The listing below should be written out exactly; please include all of it.

(Scene script records)
• • • •

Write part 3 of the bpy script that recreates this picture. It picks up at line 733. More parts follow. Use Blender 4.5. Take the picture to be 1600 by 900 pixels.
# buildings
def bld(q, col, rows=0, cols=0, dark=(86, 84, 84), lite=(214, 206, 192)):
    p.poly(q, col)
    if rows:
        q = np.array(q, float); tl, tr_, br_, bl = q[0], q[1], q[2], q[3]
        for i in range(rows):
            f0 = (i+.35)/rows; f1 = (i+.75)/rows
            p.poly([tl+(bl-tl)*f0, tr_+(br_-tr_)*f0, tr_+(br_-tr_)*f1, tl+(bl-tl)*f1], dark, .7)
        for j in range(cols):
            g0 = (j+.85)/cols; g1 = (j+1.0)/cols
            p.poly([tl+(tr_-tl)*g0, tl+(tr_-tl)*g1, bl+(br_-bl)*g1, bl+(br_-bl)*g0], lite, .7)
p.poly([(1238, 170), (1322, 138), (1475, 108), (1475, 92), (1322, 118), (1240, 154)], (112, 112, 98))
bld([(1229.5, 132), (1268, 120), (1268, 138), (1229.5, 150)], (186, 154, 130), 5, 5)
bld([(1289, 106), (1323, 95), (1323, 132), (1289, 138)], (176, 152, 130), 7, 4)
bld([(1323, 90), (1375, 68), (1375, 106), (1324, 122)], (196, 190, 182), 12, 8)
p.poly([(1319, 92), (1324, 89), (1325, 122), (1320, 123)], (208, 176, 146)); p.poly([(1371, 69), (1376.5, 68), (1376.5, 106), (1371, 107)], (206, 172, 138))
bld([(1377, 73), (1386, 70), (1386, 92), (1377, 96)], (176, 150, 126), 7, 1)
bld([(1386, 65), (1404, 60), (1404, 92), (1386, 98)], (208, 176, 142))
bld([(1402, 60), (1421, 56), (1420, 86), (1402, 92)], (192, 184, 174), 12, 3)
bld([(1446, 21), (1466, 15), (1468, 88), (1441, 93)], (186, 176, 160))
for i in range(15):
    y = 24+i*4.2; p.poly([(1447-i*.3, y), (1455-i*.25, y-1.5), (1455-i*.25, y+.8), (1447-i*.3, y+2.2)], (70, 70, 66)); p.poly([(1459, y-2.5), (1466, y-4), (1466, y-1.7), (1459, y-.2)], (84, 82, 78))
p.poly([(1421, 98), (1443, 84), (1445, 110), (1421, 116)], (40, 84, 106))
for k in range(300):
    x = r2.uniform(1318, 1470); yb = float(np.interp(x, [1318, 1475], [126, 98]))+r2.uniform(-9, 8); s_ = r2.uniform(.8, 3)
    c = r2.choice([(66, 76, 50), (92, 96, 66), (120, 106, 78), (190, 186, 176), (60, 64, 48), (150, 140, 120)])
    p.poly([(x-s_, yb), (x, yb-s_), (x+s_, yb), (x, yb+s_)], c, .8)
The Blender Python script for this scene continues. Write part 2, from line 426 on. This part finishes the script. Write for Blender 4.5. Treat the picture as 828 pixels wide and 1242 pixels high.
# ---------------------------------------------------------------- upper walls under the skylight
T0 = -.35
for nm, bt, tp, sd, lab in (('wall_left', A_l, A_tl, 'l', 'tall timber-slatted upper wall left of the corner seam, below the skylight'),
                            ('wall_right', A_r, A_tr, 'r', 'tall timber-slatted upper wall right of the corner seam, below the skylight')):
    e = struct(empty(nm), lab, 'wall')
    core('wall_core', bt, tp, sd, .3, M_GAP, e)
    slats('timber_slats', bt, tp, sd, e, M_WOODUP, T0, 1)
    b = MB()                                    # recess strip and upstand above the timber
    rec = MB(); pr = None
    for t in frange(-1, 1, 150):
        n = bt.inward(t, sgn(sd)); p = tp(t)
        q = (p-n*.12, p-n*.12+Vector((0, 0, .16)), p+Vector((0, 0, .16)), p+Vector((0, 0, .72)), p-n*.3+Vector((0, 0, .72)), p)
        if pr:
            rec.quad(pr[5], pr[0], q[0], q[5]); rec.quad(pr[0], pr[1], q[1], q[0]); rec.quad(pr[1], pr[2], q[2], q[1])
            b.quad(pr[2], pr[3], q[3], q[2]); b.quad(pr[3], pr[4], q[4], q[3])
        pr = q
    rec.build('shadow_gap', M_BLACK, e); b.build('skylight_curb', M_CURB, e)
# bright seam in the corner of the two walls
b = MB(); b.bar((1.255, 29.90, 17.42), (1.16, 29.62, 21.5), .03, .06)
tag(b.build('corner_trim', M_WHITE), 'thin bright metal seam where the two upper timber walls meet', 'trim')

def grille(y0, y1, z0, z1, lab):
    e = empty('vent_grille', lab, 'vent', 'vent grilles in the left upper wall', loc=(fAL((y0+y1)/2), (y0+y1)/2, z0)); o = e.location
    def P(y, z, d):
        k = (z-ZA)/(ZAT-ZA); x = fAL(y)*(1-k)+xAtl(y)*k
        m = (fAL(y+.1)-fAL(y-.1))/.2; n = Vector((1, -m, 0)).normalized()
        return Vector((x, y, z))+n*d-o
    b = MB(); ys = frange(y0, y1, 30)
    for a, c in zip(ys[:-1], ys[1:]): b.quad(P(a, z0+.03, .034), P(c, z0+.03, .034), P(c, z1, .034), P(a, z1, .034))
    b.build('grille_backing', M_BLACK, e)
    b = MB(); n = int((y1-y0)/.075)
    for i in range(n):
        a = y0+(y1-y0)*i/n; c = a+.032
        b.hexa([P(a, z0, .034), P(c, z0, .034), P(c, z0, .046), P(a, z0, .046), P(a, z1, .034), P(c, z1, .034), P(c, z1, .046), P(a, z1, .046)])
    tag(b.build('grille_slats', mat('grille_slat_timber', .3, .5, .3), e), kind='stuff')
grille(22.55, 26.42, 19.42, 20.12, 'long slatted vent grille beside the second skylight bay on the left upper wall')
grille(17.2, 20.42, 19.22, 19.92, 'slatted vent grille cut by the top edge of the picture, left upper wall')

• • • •

_The answer_:
Write part 3 of the bpy script that recreates this picture. It picks up at line 733. More parts follow. Use Blender 4.5. Take the picture to be 1600 by 900 pixels.
# buildings
def bld(q, col, rows=0, cols=0, dark=(86, 84, 84), lite=(214, 206, 192)):
    p.poly(q, col)
    if rows:
        q = np.array(q, float); tl, tr_, br_, bl = q[0], q[1], q[2], q[3]
        for i in range(rows):
            f0 = (i+.35)/rows; f1 = (i+.75)/rows
            p.poly([tl+(bl-tl)*f0, tr_+(br_-tr_)*f0, tr_+(br_-tr_)*f1, tl+(bl-tl)*f1], dark, .7)
        for j in range(cols):
            g0 = (j+.85)/cols; g1 = (j+1.0)/cols
            p.poly([tl+(tr_-tl)*g0, tl+(tr_-tl)*g1, bl+(br_-bl)*g1, bl+(br_-bl)*g0], lite, .7)
p.poly([(1238, 170), (1322, 138), (1475, 108), (1475, 92), (1322, 118), (1240, 154)], (112, 112, 98))
bld([(1229.5, 132), (1268, 120), (1268, 138), (1229.5, 150)], (186, 154, 130), 5, 5)
bld([(1289, 106), (1323, 95), (1323, 132), (1289, 138)], (176, 152, 130), 7, 4)
bld([(1323, 90), (1375, 68), (1375, 106), (1324, 122)], (196, 190, 182), 12, 8)
p.poly([(1319, 92), (1324, 89), (1325, 122), (1320, 123)], (208, 176, 146)); p.poly([(1371, 69), (1376.5, 68), (1376.5, 106), (1371, 107)], (206, 172, 138))
bld([(1377, 73), (1386, 70), (1386, 92), (1377, 96)], (176, 150, 126), 7, 1)
bld([(1386, 65), (1404, 60), (1404, 92), (1386, 98)], (208, 176, 142))
bld([(1402, 60), (1421, 56), (1420, 86), (1402, 92)], (192, 184, 174), 12, 3)
bld([(1446, 21), (1466, 15), (1468, 88), (1441, 93)], (186, 176, 160))
for i in range(15):
    y = 24+i*4.2; p.poly([(1447-i*.3, y), (1455-i*.25, y-1.5), (1455-i*.25, y+.8), (1447-i*.3, y+2.2)], (70, 70, 66)); p.poly([(1459, y-2.5), (1466, y-4), (1466, y-1.7), (1459, y-.2)], (84, 82, 78))
p.poly([(1421, 98), (1443, 84), (1445, 110), (1421, 116)], (40, 84, 106))
for k in range(300):
    x = r2.uniform(1318, 1470); yb = float(np.interp(x, [1318, 1475], [126, 98]))+r2.uniform(-9, 8); s_ = r2.uniform(.8, 3)
    c = r2.choice([(66, 76, 50), (92, 96, 66), (120, 106, 78), (190, 186, 176), (60, 64, 48), (150, 140, 120)])
    p.poly([(x-s_, yb), (x, yb-s_), (x+s_, yb), (x, yb+s_)], c, .8)
The Blender Python script for this scene continues. Write part 2, from line 426 on. This part finishes the script. Write for Blender 4.5. Treat the picture as 828 pixels wide and 1242 pixels high.
# ---------------------------------------------------------------- upper walls under the skylight
T0 = -.35
for nm, bt, tp, sd, lab in (('wall_left', A_l, A_tl, 'l', 'tall timber-slatted upper wall left of the corner seam, below the skylight'),
                            ('wall_right', A_r, A_tr, 'r', 'tall timber-slatted upper wall right of the corner seam, below the skylight')):
    e = struct(empty(nm), lab, 'wall')
    core('wall_core', bt, tp, sd, .3, M_GAP, e)
    slats('timber_slats', bt, tp, sd, e, M_WOODUP, T0, 1)
    b = MB()                                    # recess strip and upstand above the timber
    rec = MB(); pr = None
    for t in frange(-1, 1, 150):
        n = bt.inward(t, sgn(sd)); p = tp(t)
        q = (p-n*.12, p-n*.12+Vector((0, 0, .16)), p+Vector((0, 0, .16)), p+Vector((0, 0, .72)), p-n*.3+Vector((0, 0, .72)), p)
        if pr:
            rec.quad(pr[5], pr[0], q[0], q[5]); rec.quad(pr[0], pr[1], q[1], q[0]); rec.quad(pr[1], pr[2], q[2], q[1])
            b.quad(pr[2], pr[3], q[3], q[2]); b.quad(pr[3], pr[4], q[4], q[3])
        pr = q
    rec.build('shadow_gap', M_BLACK, e); b.build('skylight_curb', M_CURB, e)
# bright seam in the corner of the two walls
b = MB(); b.bar((1.255, 29.90, 17.42), (1.16, 29.62, 21.5), .03, .06)
tag(b.build('corner_trim', M_WHITE), 'thin bright metal seam where the two upper timber walls meet', 'trim')

def grille(y0, y1, z0, z1, lab):
    e = empty('vent_grille', lab, 'vent', 'vent grilles in the left upper wall', loc=(fAL((y0+y1)/2), (y0+y1)/2, z0)); o = e.location
    def P(y, z, d):
        k = (z-ZA)/(ZAT-ZA); x = fAL(y)*(1-k)+xAtl(y)*k
        m = (fAL(y+.1)-fAL(y-.1))/.2; n = Vector((1, -m, 0)).normalized()
        return Vector((x, y, z))+n*d-o
    b = MB(); ys = frange(y0, y1, 30)
    for a, c in zip(ys[:-1], ys[1:]): b.quad(P(a, z0+.03, .034), P(c, z0+.03, .034), P(c, z1, .034), P(a, z1, .034))
    b.build('grille_backing', M_BLACK, e)
    b = MB(); n = int((y1-y0)/.075)
    for i in range(n):
        a = y0+(y1-y0)*i/n; c = a+.032
        b.hexa([P(a, z0, .034), P(c, z0, .034), P(c, z0, .046), P(a, z0, .046), P(a, z1, .034), P(c, z1, .034), P(c, z1, .046), P(a, z1, .046)])
    tag(b.build('grille_slats', mat('grille_slat_timber', .3, .5, .3), e), kind='stuff')
grille(22.55, 26.42, 19.42, 20.12, 'long slatted vent grille beside the second skylight bay on the left upper wall')
grille(17.2, 20.42, 19.22, 19.92, 'slatted vent grille cut by the top edge of the picture, left upper wall')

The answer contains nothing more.